On February 22nd, the leaders in five cities in Africa — Accra (Ghana), Bahir Dar (Ethiopia), Kampala (Uganda), Kano (Nigeria), and Mutare (Zimbabwe) — announced the 12 winners to the Africa Multi-City Challenge. These cities with support of the United Nations Development Programme and The Governance Lab (our organization) turned to their collective citizens for help in tackling three big challenges: improving waste generation and management, building urban resilience in slums and informal settlements, and growing and supporting their informal economies. Those winners, selected from almost 300 detailed and practical proposals for solving these problems, such as the “Zero Bola Project,” which seeks to eliminate waste dumps in Kano over a span of five years, using engineered landfills designed to reduce greenhouse gas emissions by 50%.
Just a few months prior, five cities in northern Mexico (Hermosillo, Reynosa, San Nicolás, San Pedro, and Torreón) rolled out a similar challenge. More than 5,600 participants comprising citizens, students, NGOs, and other civil society organizations registered to participate, contributing a total of 237 proposals.

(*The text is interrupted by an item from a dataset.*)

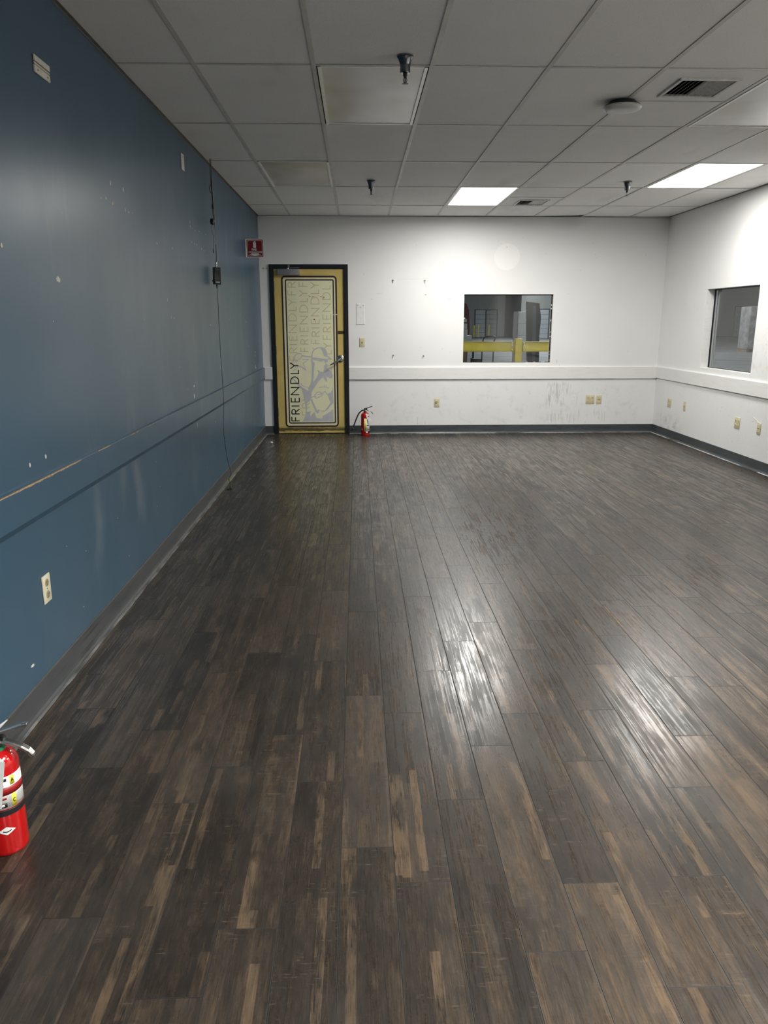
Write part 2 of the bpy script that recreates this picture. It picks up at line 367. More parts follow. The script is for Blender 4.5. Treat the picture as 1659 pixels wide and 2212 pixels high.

With the majority of the world’s population predicted to live in urban metropolises by 2050 according to the United Nations, the smartest cities are those who are using their most valuable resource for tackling urban challenges: their residents. Often it is their own civil servants and the residents of their community who can evaluate where problems are actually occurring and come up with the most effective solutions. Done right, citizen engagement helps to tap into that collective experience and expertise, and mobilize it to design and implement workable solutions.